===== INPUT DATA =====

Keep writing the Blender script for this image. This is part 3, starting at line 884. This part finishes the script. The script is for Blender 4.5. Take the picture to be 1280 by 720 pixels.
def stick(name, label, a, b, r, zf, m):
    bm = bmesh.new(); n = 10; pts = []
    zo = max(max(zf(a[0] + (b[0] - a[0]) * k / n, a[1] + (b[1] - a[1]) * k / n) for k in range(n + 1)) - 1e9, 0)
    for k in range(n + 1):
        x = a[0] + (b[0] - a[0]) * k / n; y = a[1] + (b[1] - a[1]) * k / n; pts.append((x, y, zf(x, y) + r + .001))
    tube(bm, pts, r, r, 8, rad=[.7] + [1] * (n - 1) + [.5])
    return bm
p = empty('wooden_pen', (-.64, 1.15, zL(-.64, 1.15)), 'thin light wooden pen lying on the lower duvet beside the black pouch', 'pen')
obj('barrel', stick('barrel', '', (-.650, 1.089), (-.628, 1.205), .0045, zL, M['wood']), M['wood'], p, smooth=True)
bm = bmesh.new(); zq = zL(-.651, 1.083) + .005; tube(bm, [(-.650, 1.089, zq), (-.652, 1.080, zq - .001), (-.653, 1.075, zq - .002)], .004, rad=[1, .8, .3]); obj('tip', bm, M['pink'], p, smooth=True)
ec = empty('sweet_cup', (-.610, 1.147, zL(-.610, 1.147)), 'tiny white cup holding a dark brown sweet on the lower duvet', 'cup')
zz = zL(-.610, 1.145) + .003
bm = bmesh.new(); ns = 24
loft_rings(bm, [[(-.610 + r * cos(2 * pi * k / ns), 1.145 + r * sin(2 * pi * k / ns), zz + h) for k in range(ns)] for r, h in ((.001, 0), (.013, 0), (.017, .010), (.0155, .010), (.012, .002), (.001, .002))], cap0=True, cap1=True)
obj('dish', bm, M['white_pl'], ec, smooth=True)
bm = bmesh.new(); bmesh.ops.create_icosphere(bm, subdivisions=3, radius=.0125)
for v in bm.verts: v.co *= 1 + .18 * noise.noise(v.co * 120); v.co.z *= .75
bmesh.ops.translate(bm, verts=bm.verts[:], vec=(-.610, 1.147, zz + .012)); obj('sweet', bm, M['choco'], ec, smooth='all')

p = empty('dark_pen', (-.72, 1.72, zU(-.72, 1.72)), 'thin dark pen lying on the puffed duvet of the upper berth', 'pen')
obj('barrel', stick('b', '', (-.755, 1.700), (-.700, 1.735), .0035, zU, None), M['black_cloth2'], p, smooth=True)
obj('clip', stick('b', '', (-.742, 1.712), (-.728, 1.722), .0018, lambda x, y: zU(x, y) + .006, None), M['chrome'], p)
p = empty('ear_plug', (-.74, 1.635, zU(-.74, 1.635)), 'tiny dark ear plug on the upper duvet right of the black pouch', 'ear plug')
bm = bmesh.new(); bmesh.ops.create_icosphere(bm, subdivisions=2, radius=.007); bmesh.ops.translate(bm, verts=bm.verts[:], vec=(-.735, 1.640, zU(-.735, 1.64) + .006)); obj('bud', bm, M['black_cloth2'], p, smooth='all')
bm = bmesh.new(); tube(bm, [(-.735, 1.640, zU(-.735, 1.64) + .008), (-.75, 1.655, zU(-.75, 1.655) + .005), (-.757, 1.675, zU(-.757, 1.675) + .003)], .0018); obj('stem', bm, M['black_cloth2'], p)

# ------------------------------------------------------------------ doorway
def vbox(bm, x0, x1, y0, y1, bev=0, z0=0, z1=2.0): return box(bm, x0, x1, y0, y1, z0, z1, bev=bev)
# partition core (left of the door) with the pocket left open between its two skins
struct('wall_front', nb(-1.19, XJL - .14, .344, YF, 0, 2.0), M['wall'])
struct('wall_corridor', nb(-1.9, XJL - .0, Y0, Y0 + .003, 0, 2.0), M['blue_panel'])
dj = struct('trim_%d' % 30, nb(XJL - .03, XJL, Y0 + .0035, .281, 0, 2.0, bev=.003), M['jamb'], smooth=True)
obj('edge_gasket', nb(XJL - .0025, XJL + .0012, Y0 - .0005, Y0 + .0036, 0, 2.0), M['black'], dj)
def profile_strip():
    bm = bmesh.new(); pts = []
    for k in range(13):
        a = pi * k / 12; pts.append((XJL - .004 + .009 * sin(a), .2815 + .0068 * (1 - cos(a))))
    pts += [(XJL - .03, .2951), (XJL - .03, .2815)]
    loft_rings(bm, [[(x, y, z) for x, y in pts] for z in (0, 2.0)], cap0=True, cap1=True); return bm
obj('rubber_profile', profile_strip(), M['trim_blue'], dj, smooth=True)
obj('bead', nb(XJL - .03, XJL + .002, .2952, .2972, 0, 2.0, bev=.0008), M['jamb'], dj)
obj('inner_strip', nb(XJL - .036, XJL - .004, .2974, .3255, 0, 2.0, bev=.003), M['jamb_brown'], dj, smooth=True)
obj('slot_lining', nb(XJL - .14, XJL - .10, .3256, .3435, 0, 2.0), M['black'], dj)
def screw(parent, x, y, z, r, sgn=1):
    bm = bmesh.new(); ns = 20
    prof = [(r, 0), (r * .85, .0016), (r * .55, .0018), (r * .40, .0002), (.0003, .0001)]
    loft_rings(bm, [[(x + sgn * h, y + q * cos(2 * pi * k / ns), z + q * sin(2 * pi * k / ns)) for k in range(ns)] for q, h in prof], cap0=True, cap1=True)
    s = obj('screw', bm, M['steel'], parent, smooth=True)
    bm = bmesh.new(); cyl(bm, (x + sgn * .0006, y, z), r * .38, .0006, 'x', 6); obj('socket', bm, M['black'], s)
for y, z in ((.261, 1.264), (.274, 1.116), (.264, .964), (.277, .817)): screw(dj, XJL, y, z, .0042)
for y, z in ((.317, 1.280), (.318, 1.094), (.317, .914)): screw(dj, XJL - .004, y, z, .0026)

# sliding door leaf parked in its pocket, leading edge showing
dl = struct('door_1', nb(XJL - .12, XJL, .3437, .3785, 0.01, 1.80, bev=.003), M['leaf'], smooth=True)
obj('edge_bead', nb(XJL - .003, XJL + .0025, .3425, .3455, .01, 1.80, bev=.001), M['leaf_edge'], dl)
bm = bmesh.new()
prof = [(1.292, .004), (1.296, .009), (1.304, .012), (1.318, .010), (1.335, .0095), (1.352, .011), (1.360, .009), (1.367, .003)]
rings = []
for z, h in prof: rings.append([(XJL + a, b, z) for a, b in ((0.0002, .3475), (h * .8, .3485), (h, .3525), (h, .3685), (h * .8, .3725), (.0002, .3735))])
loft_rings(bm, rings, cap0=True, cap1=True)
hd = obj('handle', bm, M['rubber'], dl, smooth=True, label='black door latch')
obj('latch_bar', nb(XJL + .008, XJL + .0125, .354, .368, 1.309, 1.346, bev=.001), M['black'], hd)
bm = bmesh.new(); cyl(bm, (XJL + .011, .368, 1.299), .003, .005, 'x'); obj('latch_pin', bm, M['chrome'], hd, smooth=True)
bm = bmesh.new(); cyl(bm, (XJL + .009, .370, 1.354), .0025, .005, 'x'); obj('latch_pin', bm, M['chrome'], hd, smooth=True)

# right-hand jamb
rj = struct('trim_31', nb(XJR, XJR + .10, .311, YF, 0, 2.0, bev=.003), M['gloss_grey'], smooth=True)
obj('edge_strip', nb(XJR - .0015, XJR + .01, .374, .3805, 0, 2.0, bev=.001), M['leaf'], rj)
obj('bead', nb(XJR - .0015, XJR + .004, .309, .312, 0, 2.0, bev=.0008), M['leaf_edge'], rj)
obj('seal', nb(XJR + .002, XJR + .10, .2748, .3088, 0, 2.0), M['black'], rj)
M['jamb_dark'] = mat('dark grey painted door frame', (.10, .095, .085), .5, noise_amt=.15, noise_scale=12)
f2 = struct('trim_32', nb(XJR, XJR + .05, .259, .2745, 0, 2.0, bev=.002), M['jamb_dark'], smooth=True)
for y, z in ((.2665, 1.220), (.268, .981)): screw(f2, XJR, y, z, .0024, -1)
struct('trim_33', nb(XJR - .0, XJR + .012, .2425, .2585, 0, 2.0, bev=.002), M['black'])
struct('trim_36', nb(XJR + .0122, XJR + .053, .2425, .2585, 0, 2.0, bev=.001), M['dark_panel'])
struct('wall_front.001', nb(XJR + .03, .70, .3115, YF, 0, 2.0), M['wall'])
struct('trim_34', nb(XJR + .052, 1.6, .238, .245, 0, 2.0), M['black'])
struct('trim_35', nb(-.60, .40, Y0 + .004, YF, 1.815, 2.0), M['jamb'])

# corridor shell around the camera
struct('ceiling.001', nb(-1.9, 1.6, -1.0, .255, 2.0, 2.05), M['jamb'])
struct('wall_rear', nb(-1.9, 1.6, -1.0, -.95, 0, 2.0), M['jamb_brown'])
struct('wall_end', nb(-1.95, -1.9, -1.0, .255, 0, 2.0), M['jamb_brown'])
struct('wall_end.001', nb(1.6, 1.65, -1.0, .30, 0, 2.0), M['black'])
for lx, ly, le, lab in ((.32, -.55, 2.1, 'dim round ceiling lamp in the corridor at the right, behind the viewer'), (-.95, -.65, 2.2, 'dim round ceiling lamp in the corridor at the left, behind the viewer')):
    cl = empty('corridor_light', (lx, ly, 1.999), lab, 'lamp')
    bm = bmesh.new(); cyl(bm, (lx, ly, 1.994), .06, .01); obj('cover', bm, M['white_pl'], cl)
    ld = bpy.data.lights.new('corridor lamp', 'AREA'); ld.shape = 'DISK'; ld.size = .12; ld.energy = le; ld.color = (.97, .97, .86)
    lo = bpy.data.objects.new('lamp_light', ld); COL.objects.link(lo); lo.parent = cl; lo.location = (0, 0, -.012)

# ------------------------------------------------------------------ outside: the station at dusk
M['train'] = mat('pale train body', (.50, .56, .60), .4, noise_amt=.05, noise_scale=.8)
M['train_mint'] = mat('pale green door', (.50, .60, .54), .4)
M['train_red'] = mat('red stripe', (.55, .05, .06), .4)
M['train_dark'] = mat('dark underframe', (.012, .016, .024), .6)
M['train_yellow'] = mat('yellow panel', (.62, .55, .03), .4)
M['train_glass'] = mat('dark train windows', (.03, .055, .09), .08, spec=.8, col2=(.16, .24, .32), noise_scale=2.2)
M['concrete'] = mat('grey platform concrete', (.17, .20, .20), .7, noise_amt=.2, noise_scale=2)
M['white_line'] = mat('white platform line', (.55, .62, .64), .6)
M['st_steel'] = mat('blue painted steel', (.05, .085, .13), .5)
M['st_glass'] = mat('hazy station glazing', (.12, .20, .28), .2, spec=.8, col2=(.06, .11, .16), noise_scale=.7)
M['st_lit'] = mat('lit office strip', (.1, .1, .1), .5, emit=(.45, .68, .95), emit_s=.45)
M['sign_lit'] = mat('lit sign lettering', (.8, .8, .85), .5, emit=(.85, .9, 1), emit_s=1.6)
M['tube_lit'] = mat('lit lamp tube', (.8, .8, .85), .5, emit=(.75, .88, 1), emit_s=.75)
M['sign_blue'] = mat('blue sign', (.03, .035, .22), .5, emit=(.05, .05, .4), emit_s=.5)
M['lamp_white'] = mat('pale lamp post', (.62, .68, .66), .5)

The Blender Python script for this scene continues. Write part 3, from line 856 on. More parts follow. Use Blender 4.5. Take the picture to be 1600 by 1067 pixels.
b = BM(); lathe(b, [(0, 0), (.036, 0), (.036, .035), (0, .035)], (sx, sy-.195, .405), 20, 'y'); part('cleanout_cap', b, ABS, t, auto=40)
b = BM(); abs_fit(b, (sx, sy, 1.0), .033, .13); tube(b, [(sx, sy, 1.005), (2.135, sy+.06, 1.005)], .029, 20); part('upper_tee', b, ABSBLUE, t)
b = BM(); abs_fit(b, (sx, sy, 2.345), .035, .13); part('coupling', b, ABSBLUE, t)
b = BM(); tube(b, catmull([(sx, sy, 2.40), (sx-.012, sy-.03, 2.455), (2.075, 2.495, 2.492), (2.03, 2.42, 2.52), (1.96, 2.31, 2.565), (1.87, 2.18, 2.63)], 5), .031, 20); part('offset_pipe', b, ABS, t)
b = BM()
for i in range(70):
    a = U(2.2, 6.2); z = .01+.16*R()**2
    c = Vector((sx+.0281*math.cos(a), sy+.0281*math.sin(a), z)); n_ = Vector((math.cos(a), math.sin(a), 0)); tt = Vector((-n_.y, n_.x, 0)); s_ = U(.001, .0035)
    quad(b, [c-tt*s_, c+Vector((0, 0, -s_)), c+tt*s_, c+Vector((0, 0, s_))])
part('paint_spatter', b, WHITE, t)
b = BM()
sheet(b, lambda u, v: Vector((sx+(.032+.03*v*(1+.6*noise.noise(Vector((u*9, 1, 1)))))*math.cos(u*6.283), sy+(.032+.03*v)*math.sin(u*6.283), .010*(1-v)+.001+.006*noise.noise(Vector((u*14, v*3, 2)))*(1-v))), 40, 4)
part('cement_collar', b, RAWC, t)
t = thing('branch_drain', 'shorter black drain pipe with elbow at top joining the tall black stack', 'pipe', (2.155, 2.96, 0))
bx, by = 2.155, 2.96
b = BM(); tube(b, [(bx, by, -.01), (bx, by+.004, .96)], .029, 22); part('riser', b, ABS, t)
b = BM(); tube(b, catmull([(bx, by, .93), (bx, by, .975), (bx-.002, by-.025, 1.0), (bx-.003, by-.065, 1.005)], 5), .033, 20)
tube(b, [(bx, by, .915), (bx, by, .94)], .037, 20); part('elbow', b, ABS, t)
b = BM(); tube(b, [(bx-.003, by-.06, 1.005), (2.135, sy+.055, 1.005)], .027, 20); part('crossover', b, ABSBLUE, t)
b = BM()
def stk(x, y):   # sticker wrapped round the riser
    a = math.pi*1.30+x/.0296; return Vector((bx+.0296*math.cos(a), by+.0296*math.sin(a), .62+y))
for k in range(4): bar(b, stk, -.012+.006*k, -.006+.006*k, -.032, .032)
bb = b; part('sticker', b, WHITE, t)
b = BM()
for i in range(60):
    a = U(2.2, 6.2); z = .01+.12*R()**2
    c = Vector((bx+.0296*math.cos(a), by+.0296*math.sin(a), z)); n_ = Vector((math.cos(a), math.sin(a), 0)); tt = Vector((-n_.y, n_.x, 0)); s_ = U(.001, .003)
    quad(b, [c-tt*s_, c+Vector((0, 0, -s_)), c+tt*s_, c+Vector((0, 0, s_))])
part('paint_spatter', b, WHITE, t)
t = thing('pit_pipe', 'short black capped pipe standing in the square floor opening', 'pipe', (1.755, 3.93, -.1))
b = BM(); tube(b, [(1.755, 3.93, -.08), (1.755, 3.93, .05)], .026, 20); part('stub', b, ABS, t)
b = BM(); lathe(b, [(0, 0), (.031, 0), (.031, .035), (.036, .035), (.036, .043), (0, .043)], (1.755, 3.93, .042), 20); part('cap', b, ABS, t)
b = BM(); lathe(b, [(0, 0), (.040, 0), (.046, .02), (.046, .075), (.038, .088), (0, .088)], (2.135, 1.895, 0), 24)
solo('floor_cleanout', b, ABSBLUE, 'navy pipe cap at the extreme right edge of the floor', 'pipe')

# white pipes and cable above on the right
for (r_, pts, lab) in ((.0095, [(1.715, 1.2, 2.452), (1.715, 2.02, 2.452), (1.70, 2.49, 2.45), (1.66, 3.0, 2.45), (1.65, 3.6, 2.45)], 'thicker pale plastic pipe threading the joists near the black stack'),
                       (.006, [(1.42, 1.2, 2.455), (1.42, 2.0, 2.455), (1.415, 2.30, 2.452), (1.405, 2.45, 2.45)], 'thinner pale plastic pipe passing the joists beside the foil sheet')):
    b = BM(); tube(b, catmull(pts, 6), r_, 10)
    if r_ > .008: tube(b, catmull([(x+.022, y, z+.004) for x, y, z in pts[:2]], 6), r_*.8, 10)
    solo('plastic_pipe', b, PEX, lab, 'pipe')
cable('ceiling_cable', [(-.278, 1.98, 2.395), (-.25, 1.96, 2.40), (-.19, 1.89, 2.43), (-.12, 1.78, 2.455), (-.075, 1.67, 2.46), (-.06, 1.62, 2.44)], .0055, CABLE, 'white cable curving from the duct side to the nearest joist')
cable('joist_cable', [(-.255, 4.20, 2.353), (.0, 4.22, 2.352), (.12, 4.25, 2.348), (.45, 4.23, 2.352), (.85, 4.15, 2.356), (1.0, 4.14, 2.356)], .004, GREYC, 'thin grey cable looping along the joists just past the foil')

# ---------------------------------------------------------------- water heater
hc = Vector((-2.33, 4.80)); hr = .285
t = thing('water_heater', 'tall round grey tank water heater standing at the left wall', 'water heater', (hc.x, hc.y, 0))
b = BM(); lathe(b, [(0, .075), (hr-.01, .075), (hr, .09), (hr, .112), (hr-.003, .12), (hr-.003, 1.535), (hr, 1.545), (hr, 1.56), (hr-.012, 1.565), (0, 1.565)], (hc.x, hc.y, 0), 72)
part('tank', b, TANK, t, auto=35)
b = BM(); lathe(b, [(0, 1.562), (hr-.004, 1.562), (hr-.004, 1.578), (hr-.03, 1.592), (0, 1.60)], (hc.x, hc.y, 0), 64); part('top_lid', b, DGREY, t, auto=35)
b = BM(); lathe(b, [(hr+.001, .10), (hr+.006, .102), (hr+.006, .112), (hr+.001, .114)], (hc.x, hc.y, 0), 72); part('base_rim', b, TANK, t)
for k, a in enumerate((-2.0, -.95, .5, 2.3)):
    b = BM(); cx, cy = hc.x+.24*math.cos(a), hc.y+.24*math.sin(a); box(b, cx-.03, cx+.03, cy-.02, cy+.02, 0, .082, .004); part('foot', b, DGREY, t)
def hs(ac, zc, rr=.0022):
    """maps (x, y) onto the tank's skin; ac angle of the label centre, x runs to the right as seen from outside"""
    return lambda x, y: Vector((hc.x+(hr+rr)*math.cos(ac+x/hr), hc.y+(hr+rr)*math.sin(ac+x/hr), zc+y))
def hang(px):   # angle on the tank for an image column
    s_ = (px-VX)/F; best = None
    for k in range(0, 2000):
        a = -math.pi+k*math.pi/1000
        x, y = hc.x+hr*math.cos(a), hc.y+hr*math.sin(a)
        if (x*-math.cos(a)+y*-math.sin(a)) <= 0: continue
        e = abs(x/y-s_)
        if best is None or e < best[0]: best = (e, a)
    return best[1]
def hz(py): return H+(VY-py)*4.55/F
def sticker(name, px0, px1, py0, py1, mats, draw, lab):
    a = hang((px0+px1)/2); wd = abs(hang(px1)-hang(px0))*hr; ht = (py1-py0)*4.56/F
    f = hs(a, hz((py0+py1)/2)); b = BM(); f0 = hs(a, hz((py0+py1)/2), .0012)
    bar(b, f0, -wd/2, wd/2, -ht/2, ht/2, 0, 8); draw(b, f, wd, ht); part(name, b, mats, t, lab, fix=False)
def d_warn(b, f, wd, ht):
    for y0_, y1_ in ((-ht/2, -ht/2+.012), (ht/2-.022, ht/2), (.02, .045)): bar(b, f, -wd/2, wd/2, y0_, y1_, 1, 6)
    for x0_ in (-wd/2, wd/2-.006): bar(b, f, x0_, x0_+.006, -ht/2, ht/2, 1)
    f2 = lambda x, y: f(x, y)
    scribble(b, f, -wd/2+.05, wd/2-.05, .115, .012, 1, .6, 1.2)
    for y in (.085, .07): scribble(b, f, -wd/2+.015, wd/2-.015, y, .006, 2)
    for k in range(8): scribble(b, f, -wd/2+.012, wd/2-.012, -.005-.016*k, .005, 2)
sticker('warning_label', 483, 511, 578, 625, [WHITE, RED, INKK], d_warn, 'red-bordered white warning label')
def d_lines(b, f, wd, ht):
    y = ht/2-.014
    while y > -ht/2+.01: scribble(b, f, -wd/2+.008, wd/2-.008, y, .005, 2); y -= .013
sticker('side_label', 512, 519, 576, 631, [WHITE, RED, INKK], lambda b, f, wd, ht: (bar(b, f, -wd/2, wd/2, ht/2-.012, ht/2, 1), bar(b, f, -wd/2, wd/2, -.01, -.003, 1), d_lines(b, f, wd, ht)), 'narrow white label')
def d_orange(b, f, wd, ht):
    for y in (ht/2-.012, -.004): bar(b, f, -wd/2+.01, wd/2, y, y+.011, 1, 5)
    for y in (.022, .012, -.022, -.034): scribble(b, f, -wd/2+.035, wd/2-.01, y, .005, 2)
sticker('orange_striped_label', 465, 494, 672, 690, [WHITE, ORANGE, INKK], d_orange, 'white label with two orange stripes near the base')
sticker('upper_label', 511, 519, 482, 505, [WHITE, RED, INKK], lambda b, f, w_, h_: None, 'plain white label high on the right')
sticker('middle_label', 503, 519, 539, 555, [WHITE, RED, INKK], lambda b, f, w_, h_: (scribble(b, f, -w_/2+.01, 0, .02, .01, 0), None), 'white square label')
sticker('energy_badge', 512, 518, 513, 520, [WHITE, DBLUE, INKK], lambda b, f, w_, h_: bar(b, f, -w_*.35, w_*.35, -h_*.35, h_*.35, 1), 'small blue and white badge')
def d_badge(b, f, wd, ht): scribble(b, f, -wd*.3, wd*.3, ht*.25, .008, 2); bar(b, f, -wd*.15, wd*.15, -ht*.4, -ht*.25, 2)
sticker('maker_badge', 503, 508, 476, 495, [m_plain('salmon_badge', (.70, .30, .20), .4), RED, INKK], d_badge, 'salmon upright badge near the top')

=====

> TASK TO COMPLETE: In the records above, find each line that holds the word "script"; copy all such lines.

> REPLY:
Keep writing the Blender script for this image. This is part 3, starting at line 884. This part finishes the script. The script is for Blender 4.5. Take the picture to be 1280 by 720 pixels.
The Blender Python script for this scene continues. Write part 3, from line 856 on. More parts follow. Use Blender 4.5. Take the picture to be 1600 by 1067 pixels.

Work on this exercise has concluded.